*WHAT THIS TASK INVOLVES:* Your task is to locate every line holding the string "from" and to copy each of them.

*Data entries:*
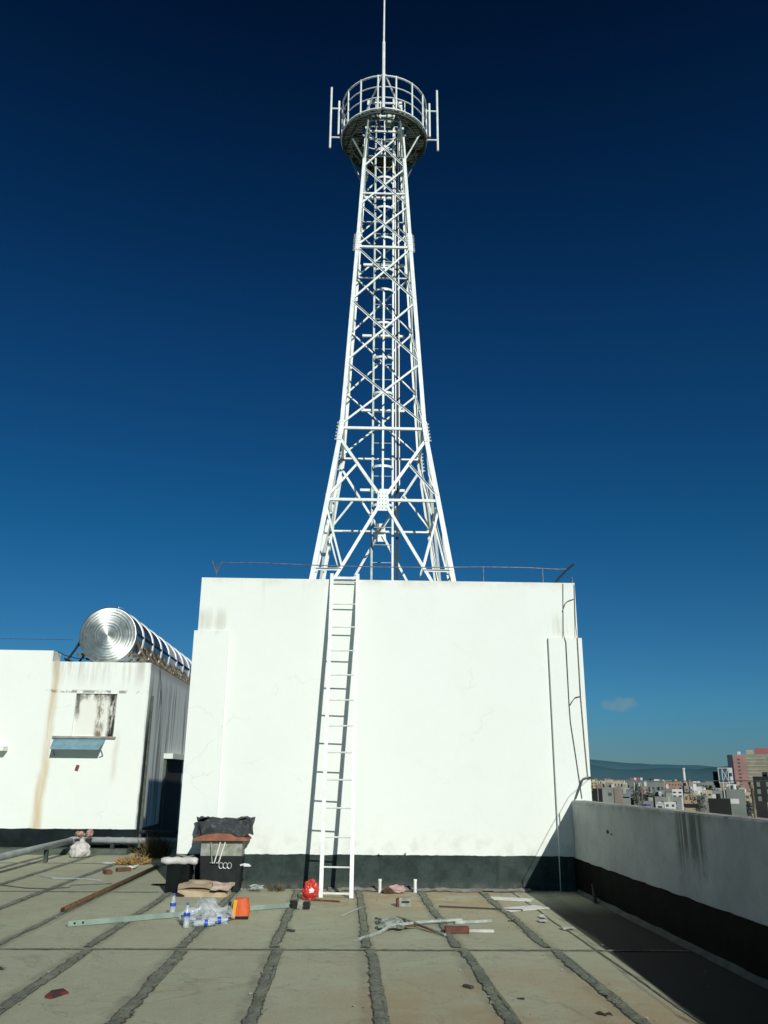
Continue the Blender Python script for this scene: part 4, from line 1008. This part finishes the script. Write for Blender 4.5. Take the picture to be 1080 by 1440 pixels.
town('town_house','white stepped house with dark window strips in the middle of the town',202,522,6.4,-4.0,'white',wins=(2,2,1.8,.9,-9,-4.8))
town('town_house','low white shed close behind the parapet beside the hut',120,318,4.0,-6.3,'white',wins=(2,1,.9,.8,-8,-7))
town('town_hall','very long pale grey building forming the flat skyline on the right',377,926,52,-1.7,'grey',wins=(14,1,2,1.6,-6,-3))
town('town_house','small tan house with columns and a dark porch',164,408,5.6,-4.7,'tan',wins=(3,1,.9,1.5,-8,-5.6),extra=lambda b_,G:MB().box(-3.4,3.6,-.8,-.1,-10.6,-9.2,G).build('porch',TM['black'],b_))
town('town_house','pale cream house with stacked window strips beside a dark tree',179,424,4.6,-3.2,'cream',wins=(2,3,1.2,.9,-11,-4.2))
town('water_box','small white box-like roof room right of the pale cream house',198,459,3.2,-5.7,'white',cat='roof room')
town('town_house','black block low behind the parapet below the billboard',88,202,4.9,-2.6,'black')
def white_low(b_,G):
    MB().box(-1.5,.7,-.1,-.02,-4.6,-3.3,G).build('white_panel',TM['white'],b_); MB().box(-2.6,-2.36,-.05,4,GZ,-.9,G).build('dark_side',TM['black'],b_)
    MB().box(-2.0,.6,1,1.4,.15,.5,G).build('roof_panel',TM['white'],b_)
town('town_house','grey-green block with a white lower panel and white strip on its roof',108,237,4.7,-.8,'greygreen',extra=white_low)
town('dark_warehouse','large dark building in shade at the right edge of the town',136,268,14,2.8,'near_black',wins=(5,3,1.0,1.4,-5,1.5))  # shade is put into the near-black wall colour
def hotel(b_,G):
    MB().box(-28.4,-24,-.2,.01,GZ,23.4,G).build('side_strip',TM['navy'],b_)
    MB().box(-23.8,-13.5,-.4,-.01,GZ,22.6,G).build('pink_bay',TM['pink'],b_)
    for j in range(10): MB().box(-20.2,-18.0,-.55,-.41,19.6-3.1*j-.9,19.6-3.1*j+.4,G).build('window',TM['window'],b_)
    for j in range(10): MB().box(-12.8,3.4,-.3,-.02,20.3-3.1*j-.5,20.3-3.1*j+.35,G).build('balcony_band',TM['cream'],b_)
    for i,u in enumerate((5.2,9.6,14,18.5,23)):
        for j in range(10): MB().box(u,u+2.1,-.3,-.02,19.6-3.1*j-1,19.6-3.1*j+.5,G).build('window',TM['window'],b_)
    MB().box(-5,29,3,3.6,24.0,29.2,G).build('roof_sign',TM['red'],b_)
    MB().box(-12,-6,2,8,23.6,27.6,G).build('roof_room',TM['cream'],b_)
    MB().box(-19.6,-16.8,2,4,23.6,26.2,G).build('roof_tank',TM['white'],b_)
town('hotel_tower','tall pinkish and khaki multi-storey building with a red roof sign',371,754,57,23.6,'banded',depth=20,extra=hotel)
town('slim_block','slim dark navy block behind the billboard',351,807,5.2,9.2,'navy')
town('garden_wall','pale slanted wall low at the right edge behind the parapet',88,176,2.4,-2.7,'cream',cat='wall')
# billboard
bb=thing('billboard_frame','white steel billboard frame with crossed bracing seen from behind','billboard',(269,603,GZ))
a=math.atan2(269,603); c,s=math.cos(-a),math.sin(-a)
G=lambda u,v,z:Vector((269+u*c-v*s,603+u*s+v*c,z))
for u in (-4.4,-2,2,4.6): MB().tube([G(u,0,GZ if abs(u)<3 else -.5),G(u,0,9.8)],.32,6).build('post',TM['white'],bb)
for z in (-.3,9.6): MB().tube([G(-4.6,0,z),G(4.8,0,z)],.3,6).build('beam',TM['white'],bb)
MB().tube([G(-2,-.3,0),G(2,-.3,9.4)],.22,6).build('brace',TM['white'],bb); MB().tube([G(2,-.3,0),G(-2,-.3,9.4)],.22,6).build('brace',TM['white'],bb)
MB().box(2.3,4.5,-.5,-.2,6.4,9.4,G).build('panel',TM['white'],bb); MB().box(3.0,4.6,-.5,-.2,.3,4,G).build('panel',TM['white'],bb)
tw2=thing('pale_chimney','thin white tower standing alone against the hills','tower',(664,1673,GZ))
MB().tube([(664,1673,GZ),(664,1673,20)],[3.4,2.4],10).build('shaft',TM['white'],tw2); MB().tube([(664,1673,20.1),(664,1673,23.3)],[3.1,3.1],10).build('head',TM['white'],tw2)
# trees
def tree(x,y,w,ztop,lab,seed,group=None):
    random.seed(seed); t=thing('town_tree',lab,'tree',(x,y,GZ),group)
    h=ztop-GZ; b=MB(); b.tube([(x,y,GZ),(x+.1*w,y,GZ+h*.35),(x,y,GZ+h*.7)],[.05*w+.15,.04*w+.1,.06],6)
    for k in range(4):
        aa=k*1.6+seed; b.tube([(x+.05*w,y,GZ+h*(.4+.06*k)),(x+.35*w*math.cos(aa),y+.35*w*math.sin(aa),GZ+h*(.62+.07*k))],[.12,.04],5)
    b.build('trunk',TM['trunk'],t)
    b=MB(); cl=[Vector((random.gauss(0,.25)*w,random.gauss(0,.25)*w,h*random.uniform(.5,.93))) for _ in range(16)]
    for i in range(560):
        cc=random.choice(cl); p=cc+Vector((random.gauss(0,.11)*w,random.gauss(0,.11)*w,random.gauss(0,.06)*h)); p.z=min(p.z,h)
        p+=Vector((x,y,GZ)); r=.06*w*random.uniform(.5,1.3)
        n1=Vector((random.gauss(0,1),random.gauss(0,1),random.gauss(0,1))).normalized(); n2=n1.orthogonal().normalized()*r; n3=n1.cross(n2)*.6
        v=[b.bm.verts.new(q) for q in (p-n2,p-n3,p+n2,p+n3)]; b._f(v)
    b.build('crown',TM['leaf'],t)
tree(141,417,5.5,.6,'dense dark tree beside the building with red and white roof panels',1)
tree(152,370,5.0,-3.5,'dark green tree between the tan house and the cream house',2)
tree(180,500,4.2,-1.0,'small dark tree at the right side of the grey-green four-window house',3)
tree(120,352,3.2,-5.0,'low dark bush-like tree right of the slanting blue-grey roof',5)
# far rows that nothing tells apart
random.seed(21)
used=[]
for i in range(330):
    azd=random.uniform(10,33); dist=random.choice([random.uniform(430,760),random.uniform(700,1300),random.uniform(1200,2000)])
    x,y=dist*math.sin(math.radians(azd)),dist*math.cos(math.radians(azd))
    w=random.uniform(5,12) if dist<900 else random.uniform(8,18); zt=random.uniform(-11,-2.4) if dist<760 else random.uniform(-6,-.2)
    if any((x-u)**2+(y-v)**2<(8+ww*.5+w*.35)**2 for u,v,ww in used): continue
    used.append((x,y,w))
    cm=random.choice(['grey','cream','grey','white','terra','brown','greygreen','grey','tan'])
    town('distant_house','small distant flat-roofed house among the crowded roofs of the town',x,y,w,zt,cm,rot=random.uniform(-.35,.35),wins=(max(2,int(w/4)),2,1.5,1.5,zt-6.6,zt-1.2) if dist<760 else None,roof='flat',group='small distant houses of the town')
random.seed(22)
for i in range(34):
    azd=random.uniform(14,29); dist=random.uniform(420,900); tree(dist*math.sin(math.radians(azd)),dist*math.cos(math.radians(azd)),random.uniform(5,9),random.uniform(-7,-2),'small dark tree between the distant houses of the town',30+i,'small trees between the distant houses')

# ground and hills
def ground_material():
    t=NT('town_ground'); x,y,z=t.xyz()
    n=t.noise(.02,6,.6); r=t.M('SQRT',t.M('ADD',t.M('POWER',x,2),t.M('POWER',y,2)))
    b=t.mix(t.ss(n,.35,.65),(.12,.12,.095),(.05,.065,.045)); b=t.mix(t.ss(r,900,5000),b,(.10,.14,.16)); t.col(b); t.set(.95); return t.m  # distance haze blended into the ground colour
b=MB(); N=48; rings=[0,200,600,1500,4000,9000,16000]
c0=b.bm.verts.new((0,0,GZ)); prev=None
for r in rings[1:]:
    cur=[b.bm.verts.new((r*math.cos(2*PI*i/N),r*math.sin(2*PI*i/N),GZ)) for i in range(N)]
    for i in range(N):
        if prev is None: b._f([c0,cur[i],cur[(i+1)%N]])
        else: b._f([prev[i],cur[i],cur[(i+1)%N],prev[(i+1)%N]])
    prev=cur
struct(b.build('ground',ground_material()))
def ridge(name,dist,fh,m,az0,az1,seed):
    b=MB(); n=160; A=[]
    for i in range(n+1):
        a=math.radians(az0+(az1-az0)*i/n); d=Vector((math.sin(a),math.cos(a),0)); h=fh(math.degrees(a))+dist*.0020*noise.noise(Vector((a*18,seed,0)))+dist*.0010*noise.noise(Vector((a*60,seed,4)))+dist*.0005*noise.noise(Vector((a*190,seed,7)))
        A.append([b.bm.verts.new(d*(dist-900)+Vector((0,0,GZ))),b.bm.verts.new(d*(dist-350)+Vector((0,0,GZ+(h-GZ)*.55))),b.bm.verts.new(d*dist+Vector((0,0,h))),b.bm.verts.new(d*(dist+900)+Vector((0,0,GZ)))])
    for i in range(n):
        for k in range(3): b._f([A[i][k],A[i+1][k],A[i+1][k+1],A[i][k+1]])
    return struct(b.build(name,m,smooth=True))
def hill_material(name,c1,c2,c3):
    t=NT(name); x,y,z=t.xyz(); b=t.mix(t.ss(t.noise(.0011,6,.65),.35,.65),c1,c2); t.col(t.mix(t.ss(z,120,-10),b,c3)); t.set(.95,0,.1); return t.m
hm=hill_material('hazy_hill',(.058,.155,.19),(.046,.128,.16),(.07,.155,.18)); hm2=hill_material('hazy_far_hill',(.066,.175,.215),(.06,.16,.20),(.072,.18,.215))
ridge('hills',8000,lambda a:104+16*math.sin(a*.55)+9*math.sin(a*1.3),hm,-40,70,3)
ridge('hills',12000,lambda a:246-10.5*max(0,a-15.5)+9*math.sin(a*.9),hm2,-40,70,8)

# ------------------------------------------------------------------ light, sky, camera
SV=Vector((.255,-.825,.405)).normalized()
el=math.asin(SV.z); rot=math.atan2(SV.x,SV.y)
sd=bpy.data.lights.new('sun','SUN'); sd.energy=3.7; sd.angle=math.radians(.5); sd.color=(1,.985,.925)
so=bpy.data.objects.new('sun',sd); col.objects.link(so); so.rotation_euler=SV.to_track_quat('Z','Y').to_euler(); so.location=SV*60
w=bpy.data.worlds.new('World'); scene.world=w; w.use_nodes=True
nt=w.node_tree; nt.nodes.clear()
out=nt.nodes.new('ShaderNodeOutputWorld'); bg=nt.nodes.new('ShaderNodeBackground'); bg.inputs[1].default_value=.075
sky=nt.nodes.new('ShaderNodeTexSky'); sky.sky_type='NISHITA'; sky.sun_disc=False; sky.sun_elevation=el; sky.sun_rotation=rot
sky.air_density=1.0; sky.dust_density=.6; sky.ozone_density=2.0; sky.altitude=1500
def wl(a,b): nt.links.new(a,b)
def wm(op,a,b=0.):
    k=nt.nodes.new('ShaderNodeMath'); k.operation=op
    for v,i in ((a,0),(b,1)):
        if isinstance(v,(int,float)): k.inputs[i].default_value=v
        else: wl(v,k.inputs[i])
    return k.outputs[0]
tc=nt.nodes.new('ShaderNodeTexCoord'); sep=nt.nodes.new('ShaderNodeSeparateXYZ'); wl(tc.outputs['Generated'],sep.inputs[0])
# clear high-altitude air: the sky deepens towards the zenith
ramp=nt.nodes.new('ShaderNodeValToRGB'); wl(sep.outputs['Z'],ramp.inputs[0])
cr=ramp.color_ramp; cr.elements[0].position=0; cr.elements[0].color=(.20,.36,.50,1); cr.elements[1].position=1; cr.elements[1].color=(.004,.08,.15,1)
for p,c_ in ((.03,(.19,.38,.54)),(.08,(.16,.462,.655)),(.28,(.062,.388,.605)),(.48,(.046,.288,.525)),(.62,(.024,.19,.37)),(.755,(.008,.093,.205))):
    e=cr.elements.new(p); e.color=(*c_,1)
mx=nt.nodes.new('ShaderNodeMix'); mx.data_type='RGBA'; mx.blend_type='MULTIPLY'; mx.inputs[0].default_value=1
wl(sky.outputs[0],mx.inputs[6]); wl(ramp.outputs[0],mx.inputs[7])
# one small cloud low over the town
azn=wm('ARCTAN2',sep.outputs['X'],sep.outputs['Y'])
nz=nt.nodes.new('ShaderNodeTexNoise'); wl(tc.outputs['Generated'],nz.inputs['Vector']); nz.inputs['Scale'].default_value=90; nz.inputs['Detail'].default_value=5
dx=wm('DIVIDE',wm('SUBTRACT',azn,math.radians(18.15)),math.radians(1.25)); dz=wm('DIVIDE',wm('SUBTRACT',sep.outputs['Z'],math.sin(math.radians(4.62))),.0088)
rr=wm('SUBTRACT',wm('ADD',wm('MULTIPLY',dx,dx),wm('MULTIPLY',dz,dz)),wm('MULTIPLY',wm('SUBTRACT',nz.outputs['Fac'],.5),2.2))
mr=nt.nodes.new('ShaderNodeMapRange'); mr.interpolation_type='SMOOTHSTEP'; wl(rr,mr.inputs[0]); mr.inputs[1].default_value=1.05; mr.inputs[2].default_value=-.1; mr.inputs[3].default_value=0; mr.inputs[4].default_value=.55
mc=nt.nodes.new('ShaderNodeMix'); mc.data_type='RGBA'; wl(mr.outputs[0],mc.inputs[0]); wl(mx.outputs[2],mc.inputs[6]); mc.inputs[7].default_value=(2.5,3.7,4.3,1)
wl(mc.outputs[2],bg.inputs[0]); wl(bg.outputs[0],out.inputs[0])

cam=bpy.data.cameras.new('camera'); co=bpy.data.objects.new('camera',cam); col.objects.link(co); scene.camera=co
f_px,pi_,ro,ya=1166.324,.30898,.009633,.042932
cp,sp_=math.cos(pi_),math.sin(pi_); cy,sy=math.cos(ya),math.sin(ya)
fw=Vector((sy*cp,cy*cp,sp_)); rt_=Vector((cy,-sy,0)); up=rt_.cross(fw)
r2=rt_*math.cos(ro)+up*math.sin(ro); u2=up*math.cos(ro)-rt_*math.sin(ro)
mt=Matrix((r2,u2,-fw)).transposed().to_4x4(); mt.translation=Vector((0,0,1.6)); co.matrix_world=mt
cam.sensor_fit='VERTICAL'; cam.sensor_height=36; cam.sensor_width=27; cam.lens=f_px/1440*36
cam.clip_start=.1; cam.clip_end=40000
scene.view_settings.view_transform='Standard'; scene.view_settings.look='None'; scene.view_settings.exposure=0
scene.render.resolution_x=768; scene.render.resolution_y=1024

==

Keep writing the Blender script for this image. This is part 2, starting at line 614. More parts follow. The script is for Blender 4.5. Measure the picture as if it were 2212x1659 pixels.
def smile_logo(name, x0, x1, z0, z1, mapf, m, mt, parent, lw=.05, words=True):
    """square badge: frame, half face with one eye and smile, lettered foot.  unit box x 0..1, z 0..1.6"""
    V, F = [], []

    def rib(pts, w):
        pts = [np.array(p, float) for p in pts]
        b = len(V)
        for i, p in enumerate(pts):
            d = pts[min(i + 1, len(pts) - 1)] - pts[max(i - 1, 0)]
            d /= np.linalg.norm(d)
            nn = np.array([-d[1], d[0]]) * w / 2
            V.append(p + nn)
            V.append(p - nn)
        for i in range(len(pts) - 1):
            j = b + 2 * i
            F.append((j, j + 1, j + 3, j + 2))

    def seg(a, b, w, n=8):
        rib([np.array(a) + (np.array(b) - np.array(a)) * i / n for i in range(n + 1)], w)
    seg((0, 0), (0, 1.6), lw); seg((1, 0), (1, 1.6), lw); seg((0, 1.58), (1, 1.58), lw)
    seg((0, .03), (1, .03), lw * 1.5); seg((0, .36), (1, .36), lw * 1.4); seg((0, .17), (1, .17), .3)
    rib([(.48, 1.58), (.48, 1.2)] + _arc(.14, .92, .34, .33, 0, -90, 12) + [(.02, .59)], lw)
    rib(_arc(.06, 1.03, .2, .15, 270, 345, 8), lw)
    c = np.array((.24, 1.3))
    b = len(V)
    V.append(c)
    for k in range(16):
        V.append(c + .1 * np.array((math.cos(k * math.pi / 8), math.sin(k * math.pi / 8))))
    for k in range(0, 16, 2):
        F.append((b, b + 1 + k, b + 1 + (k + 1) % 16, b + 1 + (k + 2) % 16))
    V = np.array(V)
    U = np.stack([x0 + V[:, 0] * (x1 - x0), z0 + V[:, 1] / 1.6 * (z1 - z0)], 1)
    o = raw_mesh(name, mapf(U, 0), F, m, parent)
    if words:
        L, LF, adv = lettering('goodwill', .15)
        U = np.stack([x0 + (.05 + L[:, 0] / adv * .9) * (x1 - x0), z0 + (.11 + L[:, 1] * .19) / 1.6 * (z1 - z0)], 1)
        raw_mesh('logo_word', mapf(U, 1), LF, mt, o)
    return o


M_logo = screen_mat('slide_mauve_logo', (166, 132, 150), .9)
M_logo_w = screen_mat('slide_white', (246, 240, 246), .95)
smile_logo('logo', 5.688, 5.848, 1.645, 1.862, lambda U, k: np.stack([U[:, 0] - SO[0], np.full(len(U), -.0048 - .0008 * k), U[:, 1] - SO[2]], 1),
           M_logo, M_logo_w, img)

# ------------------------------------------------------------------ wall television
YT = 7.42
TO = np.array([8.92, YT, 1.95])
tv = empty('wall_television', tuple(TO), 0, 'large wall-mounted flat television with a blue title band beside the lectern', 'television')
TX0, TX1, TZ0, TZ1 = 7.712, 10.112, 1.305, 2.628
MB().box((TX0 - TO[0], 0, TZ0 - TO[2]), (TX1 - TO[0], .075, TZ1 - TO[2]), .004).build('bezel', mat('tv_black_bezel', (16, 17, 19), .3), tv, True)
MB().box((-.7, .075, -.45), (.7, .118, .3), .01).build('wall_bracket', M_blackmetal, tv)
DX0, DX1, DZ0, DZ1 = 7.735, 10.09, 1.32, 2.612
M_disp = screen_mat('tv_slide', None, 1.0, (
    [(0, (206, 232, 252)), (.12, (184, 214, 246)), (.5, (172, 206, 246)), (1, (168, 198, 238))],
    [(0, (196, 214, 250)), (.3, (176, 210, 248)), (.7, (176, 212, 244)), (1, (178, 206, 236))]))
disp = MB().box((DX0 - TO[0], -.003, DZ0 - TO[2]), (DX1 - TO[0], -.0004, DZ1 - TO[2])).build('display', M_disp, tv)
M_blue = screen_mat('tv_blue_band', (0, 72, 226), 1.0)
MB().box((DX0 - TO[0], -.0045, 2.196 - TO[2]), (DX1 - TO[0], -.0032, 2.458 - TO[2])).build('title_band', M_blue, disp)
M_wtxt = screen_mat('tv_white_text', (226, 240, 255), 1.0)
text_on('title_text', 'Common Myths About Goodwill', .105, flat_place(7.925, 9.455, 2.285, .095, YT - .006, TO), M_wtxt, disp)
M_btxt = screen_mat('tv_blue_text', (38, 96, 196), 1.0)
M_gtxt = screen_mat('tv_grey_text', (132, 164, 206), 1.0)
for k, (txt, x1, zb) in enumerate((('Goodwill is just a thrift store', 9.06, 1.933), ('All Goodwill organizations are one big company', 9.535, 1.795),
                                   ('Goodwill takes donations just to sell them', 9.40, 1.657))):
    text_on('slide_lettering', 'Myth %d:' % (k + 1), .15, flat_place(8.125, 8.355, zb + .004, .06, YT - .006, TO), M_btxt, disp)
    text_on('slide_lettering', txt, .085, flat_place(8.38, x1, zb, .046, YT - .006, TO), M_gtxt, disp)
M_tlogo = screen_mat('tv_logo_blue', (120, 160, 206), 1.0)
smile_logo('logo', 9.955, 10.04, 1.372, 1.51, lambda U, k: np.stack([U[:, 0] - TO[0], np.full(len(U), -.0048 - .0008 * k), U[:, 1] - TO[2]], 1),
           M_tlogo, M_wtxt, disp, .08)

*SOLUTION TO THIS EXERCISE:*
Continue the Blender Python script for this scene: part 4, from line 1008. This part finishes the script. Write for Blender 4.5. Take the picture to be 1080 by 1440 pixels.
bb=thing('billboard_frame','white steel billboard frame with crossed bracing seen from behind','billboard',(269,603,GZ))